Thursday, January 27, 2011

On Meeting Kirby Puckett

[Wikipedia: Kirby Puckett (March 14, 1960 – March 6, 2006) played his entire 12-year baseball career with the Minnesota Twins (1984-1995).]

The Visalia Oaks came to play the San Jose Bees back in 1983. The Bees played in the lowest (single A) minor league and were a co-op team owned by four Major League teams and one from Japan. The first base coach doubled as their interpreter. Small ballpark, small crowd; the players and umpires couldn't help but hear the hecklers.
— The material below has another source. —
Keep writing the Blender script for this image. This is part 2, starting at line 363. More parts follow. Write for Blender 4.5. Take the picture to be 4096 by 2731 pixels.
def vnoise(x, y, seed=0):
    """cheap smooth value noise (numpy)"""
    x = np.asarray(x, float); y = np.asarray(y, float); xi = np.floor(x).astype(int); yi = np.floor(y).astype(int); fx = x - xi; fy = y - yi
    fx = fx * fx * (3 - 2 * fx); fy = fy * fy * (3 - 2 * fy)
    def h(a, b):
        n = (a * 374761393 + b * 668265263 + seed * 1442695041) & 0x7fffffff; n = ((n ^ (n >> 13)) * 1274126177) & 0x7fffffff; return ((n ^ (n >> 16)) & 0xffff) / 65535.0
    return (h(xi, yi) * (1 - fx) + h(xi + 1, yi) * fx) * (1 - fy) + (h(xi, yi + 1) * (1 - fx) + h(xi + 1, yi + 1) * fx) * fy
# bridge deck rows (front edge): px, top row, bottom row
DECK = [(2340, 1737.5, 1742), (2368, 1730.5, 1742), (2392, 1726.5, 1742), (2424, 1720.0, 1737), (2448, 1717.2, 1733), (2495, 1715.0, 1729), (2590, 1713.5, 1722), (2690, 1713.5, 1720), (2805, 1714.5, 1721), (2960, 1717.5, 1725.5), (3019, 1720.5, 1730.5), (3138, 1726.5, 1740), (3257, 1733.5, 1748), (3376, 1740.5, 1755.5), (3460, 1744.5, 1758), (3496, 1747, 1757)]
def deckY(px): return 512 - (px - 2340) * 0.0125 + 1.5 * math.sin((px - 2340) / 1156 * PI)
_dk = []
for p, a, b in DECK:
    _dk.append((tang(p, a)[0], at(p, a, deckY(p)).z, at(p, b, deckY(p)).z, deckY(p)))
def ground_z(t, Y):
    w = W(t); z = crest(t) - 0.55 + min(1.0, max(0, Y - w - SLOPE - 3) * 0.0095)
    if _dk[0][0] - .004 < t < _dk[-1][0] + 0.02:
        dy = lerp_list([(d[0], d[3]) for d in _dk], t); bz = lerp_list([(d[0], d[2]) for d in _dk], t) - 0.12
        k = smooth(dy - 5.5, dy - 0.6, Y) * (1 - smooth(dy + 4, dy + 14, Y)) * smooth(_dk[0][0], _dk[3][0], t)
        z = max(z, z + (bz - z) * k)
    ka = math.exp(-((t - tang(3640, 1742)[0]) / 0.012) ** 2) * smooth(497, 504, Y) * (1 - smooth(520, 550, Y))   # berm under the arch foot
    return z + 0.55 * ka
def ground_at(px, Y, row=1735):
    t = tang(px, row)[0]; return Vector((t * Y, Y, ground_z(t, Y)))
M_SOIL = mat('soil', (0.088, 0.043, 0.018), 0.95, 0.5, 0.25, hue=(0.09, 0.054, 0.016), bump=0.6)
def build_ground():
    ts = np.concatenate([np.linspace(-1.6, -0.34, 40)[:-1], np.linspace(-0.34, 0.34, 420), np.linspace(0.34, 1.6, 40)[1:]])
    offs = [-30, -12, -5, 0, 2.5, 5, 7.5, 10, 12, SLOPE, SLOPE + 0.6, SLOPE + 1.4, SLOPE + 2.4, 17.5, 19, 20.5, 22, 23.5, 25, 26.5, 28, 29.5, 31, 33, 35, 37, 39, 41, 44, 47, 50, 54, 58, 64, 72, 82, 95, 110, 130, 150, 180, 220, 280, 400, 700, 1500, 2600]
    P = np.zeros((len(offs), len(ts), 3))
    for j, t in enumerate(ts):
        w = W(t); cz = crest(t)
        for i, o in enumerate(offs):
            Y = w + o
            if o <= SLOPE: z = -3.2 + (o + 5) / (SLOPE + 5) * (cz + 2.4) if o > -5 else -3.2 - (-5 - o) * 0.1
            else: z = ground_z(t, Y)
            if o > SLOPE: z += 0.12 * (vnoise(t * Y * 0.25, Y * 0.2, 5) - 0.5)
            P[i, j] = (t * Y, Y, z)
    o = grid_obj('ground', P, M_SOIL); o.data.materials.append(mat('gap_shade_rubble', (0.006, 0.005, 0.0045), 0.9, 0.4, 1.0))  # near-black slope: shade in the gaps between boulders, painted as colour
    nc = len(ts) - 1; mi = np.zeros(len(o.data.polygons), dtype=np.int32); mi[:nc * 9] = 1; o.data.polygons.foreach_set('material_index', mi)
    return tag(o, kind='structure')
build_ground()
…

After some tailgating, my friends Bodie (from Tennessee), Tex (from Mississippi), DinDin and I took our seats behind the third base dugout. (Both southerners had booming twangs. Very effective. Us Minneapolis natives, not so much.) It was our custom to pick one member of the opposing team and ride him relentlessly throughout the game. We saw the name Kirby Puckett in the program and he was the one. Though comparatively svelte in those days, Kirby still had the huge butt and, when he waddled up to home plate to lead off the game, we let him have it. We gave him our best stuff, even managing to rhyme his last name without being vulgar.

The first pitch came in eye-high. Kirby hacked at it anyway, hitting a line shot that was by the shortstop before he could even react. The ball stayed on the same plane till it crashed into the fence in left-center. The hardest hit ball I've ever seen. Kirby chugged into third with a stand-up triple, looked up at us and tipped the bill of his helmet—all the while flashing us that wonderful smile.

We quickly searched the program for someone else to taunt. Within a year Kirby was getting four hits in his first game with the Twins and the rest is World Championships and Hall of Fame. (Okay, so we really didn't meet him. But he did acknowledge us.)


  1. Sounds like your unrelenting taunting led him on to be a Hall of Famer, or not.

  2. Likely not, though he did have the last laugh at our expense.